30. The Tribunal appears to have proceeded on the basis that Manoramabai had made only one statement, but it was reluctant to state that it had been made before, the Income-tax Officer, Kolaba. The Tribunal stated that 'it could possibly be before the Income-tax Officer (Central) also'.

31. Perusal of the annexures to the original statement of case shows that Manoramabai made two statements prior to the issue of the notice under section 3(1A) of the Indian Income-tax Act, 1922, but that neither was made before the Income-tax Officer (Central). On March 31, 1954, she made a statement to the 8th Income-tax Officer, C-II Ward (page 36). This is clear from paragraph 4 of the Appellate Assistant Commissioner's order dated December 8, 1958. The statement before the Income-tax Officer, Kolaba, was made on November 7, 1955 (page 109). The only statement made by Manoramabai before the Income-tax Officer (Central) was made on August 19, 1960 (page 79), after issue of the notice under section 34(1A). Nothing on the record establishes that either of Manoramabai's statements, the one dated March 31, 1954, and the other dated November 7, 1955, was before the Income-tax Officer (Central) when he issued the notice under section 34(1A).

32. The Tribunal relied upon the circumstance that Patankar had during his lifetime assigned the collection of interest upon the securities to the assessee and concluded therefrom that the inference that the securities belonged to the assessee was justified. The information that Patankar had during his lifetime assigned the collection of interest upon the securities to the assessee was elicited only after the remand made by the Tribunal.
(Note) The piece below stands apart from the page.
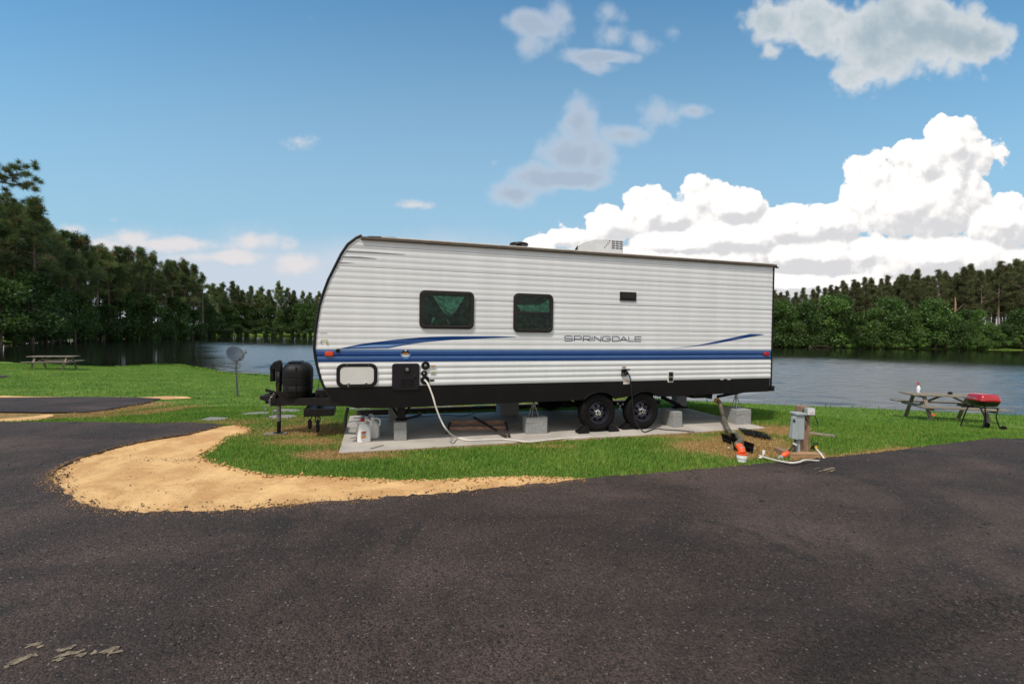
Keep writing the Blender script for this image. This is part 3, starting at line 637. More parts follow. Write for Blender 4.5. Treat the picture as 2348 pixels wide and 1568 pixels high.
# ------------------------------------------------------------------ trailer
TR = thing('travel_trailer', 'white travel trailer with blue stripes, black skirt and rounded nose parked on a slab', 'travel trailer', (TO[0], TO[1], 0), ANG)
def MT(dy=0): pass
Z0, Z1 = .918, 3.20
UR = 3.85
nose_px = [(830.8,540),(818.4,545.4),(798.7,560.3),(783.8,582.5),(769,612),(754,642),(743,671.6),(734,701),(728,736),(724,768),(722,800),(724.4,820),(730.3,845.5),(736.8,869),(747.6,895),(765,924.5)]
nose = [T(*p) for p in nose_px]      # top to bottom
NZ = np.array([p[1] for p in nose])[::-1]; NU = np.array([p[0] for p in nose])[::-1]
def unose(z): return float(np.interp(z, NZ, NU))
FT = nose[0]
outline = [(u, z) for u, z in nose]+[(-3.69, .74)]+[(UR-.02, .76), (UR-.02, 3.19)]
outline[-4] = (-4.40, .74)
def inset(poly, d): return poly
b_ = MB(); ol = [(u+.02, z) for u, z in nose[:-1]]+[(-4.38, .76), (UR-.02, .76), (UR-.02, 3.17)]
ol[0] = (ol[0][0], 3.17)
b_.prism(ol, .022, 2.42); b_.build('body', 'body_white', TR, smooth=True)
# roof membrane sheet, slightly crowned
r_ = MB(); nn = 9; vs = []; fs = []
for i in range(2):
    for k in range(nn):
        t_ = k/(nn-1); vs.append(((FT[0]+.02, UR)[i], .0+2.44*t_, 3.195+.05*math.sin(PI*t_)))
for k in range(nn-1): fs.append((k, k+1, nn+k+1, nn+k))
r_.add(vs, fs); r_.build('roof', 'roof_rubber', TR, smooth='all')
# corrugated siding
NP = 25; per = (Z1-Z0)/NP
def corr(z):      # outward displacement (towards the camera)
    k = (z-Z0)/per; ph = k-math.floor(k)
    A = .0095 if k < 4 else (.006 if k < 7 else .0040)
    s_ = .5-.5*math.cos(2*PI*ph); d = A*s_**.7
    kk = int(math.floor(k))
    if kk % 5 == 4 and ph > .93: d -= .008*(ph-.93)/.07
    return d
rows = [Z0+per*(i+f_) for i in range(NP) for f_ in (0, .06, .14, .24, .36, .5, .64, .76, .86, .93, .985)]+[Z1]
def rowmesh(intervals, off, name, m_, parent=TR, zr=None):
    # intervals(z) -> list of (u0,u1); follows the corrugation
    mb = MB(); prev = None
    for z in rows if zr is None else zr:
        iv = intervals(z)
        if prev is not None and iv and prev[1] and len(iv) == len(prev[1]):
            for (a, b), (c_, d_) in zip(prev[1], iv):
                w0 = -corr(prev[0])-off; w1 = -corr(z)-off
                mb.add([(a, w0, prev[0]), (b, w0, prev[0]), (d_, w1, z), (c_, w1, z)], [(0, 1, 2, 3)])
        prev = (z, iv)
    return mb.build(name, m_, parent)
def shared_rows(mb_rows, off, name, m_, parent):
    n = 2; vs = []; fs = []
    for z, a, b in mb_rows:
        for u in (a, b): vs.append((u, -corr(z)-off, z))
    for i in range(len(mb_rows)-1): fs.append((2*i, 2*i+1, 2*i+3, 2*i+2))
    mb = MB(); mb.add(vs, fs); return mb.build(name, m_, parent, smooth='all')
shared_rows([(z, unose(z), UR) for z in rows], 0, 'siding', 'siding', TR)
def xint(poly, z):
    xs_ = []
    for i in range(len(poly)):
        (x0, z0), (x1, z1) = poly[i], poly[(i+1) % len(poly)]
        if (z0 > z) != (z1 > z): xs_.append(x0+(x1-x0)*(z-z0)/(z1-z0))
    xs_.sort(); return xs_
def decal(poly, name, m_, off=.0012, parent=TR, label=None):
    lo = min(p[1] for p in poly); hi = max(p[1] for p in poly)
    zz = sorted(set([z for z in rows if lo < z < hi]+[lo+1e-5, hi-1e-5]+list(np.linspace(lo+1e-4, hi-1e-4, 14)))); rr = []
    for z in zz:
        xs_ = xint(poly, z)
        if len(xs_) >= 2: rr.append((z, xs_[0], xs_[-1]))
    return shared_rows(rr, off, name, m_, parent) if len(rr) > 1 else None
ST0, ST1 = 1.302, 1.492
def band(z0, z1, name, m_, off):
    zz = sorted([z for z in rows if z0 < z < z1]+[z0, z1]); return shared_rows([(z, unose(z)+.004, UR-.004) for z in zz], off, name, m_, TR)
band(ST0, 1.366, 'stripe', 'blue', .0012); band(1.366, 1.385, 'stripe', 'light_blue', .0012); band(1.385, 1.464, 'stripe', 'blue', .0012); band(1.464, ST1, 'stripe', 'light_blue', .0012)  # light blue bands paint in the shine along the siding ridges
sw = [(775,799.8),(828,788.4),(900,779.2),(974,772.5),(1061,770),(1135,770.5),(1197,772.5),(1123,775.5),(1036,779.2),(974,784.2),(925,791.6),(883,799.8)]
decal([T(*p) for p in sw], 'swoosh', 'blue')
decal([T(*p) for p in [(800,796.5),(858,790),(930,787.5),(985,783),(925,789.5),(890,795)]], 'swoosh', 'light_blue', .002)
sw2 = [(1533,799.6),(1603,790.9),(1645,781.7),(1719.9,765.2),(1759.3,766.2),(1724,772),(1645,787),(1603,793)]
decal([T(*p) for p in sw2], 'swoosh', 'blue')
for pp in ([(796,574.6),(863,578.3),(932,583.8),(922,584.8),(792,578.3)], [(786,587.5),(826,588.7),(865.5,593.2),(860,594.2),(784,590.9)], [(777.6,601),(796,601.8),(815,603.5),(776,604.3)], [(770,613.4),(776,613.4),(780,614.8),(772,615.7)]):
    decal([T(*p) for p in pp], 'pinstripe', 'silver_decal')
# long dark seams
for zpx in ((802,562.5), (700+63.6, 628.4)):
    pass
def seam(z, h): return shared_rows([(z_, unose(z_)+.01, UR-.01) for z_ in (z, z+h)], .0015, 'seam', 'silver_decal', TR)
seam(T(802.5,562.2)[1], .006); seam(T(1100, 585)[1], .003)
# lettering
def word():
    def zx(zx_, zy_): return T(1198.0+zx_*.2629, 508.3+zy_*.2629)
    L = {'S': [[(1,.82),(.9,1),(.12,1),(0,.88),(0,.62),(.12,.5),(.88,.5),(1,.38),(1,.12),(.88,0),(.1,0),(0,.18)]],
     'P': [[(0,0),(0,1),(.88,1),(1,.88),(1,.5),(.88,.38),(0,.38)]], 'R': [[(0,0),(0,1),(.88,1),(1,.88),(1,.5),(.88,.38),(0,.38)], [(.5,.38),(1,0)]],
     'I': [[(0,0),(0,1)]], 'N': [[(0,0),(0,1),(1,0),(1,1)]], 'G': [[(1,.82),(.9,1),(.14,1),(0,.85),(0,.15),(.14,0),(.86,0),(1,.15),(1,.5),(.55,.5)]],
     'D': [[(0,0),(0,1),(.8,1),(1,.8),(1,.2),(.8,0),(0,0)]], 'A': [[(0,0),(.5,1),(1,0)],[(.2,.3),(.8,.3)]], 'L': [[(0,1),(0,0),(1,0)]], 'E': [[(1,1),(0,1),(0,0),(1,0)],[(0,.5),(.95,.5)]]}
    spans = [('S',368,434),('P',452,512),('R',530,590),('I',606,607),('N',624,684),('G',698,764),('D',784,842),('A',850,914),('L',926,968),('E',980,1034)]
    mb = MB(); z_hi = zx(700, 997)[1]; z_lo = zx(700, 1046)[1]; hgt_ = z_hi-z_lo; th = hgt_*.15
    for ch, a, b in spans:
        u0 = zx(a, 1020)[0]; u1 = zx(b, 1020)[0]
        for st in L[ch]:
            pts = [Vector((u0+(u1-u0)*p[0], z_lo+th/2+(hgt_-th)*p[1])) for p in st]
            for i in range(len(pts)-1):
                p, q = pts[i], pts[i+1]; d = (q-p); ln = d.length
                if ln < 1e-5: continue
                d /= ln; n_ = Vector((-d.y, d.x))*th/2; p2 = p-d*th*.35; q2 = q+d*th*.35; m_ = max(2, int(ln/.012))
                vs = []
                for k in range(m_+1):
                    c_ = p2+(q2-p2)*k/m_
                    for sgn in (-1, 1): e = c_+n_*sgn; vs.append((e.x, -corr(e.y)-.0016-.0002*(i % 2), e.y))
                mb.add(vs, [(2*k, 2*k+1, 2*k+3, 2*k+2) for k in range(m_)])
    mb.build('lettering', 'letter', TR)
word()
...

33. It was not before the Income-tax Officer (Central) when he issued the notice under section 34(1A) of the Indian Income-tax Act, 1922.

34. For the reasons aforementioned, we answer the first question, as reframed, in the negative and in favour of the assessee. In view of this answer, it becomes unnecessary to deal with and answer the second question.

35. The Revenue shall pay to the assessee the costs of the reference.

36. We are informed that the Tribunal has (in R.A. No. 1442 (Bom) /1984) made a reference, at the instance of the assessee, arising out of its conclusions set forth in the supplementary statement. The question so referred reads :

'Whether, on the facts and in the circumstances of the case, the Tribunal has properly carried out the High Court's order dated September 19, 1983 ?'

37. The answer to this question is sufficiently indicated in the discussion above. Mr. Dastur, learned counsel for the assessee, has stated to us that this reference will not be pressed.